━━━ Supplied data

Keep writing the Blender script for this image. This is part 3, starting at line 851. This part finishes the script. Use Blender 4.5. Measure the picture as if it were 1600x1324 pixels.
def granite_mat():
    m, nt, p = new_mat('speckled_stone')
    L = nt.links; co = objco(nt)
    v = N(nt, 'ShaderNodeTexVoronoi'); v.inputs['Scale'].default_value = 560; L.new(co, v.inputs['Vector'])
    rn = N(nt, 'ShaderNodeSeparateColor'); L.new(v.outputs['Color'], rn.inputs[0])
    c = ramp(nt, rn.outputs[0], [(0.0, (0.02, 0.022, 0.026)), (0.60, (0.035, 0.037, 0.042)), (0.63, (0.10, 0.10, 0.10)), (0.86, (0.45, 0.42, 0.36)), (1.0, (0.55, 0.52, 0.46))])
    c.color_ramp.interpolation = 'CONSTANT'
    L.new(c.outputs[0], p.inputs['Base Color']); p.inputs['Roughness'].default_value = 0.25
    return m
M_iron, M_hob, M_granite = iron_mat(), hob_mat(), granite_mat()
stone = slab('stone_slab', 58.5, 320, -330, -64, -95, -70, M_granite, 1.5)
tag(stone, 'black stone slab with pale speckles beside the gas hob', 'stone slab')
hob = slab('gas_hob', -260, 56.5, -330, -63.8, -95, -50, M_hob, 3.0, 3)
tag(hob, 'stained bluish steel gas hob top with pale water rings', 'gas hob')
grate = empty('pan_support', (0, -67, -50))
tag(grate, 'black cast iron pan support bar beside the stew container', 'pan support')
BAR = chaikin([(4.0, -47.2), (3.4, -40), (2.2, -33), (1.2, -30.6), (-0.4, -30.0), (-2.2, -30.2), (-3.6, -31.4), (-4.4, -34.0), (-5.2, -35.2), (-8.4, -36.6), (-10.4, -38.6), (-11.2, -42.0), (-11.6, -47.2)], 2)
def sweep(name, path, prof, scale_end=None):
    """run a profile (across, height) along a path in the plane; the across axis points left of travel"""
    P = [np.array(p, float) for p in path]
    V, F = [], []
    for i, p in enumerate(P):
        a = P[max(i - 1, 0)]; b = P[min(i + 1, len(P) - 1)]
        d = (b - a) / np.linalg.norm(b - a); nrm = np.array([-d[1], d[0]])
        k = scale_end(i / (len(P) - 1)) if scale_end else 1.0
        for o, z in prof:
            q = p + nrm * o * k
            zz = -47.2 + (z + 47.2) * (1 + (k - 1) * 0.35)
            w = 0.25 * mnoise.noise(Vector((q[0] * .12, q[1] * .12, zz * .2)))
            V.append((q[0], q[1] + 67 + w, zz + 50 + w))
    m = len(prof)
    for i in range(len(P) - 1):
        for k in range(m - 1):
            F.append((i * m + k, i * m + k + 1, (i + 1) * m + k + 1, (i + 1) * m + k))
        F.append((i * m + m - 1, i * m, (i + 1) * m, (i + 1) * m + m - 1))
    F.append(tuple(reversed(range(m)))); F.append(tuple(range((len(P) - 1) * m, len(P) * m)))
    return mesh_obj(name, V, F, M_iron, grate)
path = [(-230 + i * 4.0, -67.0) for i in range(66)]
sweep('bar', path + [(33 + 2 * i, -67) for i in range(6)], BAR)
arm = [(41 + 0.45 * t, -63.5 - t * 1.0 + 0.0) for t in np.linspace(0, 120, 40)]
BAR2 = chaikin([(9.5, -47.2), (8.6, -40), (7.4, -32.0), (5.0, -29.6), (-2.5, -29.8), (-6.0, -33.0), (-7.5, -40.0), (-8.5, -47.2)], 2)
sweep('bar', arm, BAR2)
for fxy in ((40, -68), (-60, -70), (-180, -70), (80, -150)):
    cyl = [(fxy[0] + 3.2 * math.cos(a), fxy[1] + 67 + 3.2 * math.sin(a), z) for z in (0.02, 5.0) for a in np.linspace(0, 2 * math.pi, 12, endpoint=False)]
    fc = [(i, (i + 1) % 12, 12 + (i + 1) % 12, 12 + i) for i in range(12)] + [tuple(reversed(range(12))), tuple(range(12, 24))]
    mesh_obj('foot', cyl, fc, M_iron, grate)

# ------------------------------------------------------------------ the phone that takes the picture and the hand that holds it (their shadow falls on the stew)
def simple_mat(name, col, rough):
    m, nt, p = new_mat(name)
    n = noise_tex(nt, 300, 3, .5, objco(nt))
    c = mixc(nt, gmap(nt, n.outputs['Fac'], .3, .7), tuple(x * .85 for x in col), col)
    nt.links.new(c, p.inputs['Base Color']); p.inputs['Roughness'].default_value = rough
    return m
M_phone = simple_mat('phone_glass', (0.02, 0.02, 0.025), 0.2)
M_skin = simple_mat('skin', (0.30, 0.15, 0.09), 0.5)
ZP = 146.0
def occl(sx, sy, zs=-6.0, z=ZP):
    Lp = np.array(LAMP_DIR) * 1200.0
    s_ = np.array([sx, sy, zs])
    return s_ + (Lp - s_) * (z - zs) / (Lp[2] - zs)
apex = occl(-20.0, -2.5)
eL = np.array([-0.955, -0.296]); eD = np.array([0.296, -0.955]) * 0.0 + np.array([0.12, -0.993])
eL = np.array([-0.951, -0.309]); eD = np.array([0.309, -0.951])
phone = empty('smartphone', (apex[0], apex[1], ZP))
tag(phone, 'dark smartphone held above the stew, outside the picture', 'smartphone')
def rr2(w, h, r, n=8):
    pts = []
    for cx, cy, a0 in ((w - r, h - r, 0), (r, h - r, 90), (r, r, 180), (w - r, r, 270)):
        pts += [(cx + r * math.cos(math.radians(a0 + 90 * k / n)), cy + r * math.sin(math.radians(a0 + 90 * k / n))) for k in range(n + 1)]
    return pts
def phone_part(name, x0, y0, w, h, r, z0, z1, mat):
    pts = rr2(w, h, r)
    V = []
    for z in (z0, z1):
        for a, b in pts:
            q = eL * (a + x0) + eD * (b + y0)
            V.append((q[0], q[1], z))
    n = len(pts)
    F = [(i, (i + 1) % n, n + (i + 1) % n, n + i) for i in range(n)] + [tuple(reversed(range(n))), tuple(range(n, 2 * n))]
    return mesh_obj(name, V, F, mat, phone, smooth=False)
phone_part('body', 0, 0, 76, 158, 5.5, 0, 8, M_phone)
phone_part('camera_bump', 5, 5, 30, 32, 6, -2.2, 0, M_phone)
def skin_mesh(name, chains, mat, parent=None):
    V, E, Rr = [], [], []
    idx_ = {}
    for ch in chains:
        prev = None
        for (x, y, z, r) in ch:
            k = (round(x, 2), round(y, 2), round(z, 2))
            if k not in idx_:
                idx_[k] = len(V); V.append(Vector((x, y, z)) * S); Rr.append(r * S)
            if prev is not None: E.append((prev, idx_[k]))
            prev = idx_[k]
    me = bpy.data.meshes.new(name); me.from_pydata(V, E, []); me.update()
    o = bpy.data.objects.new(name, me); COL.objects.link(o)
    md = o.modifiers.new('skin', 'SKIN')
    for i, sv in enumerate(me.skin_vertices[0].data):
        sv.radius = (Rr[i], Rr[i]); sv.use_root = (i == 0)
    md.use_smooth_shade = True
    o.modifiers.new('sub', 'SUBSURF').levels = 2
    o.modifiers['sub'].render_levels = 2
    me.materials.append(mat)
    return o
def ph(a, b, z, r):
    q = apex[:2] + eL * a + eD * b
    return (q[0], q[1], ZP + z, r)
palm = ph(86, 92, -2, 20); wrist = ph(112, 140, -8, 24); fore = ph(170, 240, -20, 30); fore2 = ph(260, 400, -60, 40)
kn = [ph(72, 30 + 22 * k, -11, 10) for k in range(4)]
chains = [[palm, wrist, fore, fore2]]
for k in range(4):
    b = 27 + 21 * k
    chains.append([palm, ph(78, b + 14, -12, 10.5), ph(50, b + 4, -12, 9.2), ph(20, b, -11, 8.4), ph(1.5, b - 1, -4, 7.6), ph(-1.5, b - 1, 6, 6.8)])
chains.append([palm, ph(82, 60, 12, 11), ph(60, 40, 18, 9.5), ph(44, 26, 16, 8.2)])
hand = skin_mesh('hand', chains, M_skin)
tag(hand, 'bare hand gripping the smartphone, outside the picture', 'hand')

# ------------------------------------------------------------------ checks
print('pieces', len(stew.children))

━━━━━━

- To be done
Tally the lines of the listing above that include the word "picture". Answer with the number alone.

- Response
4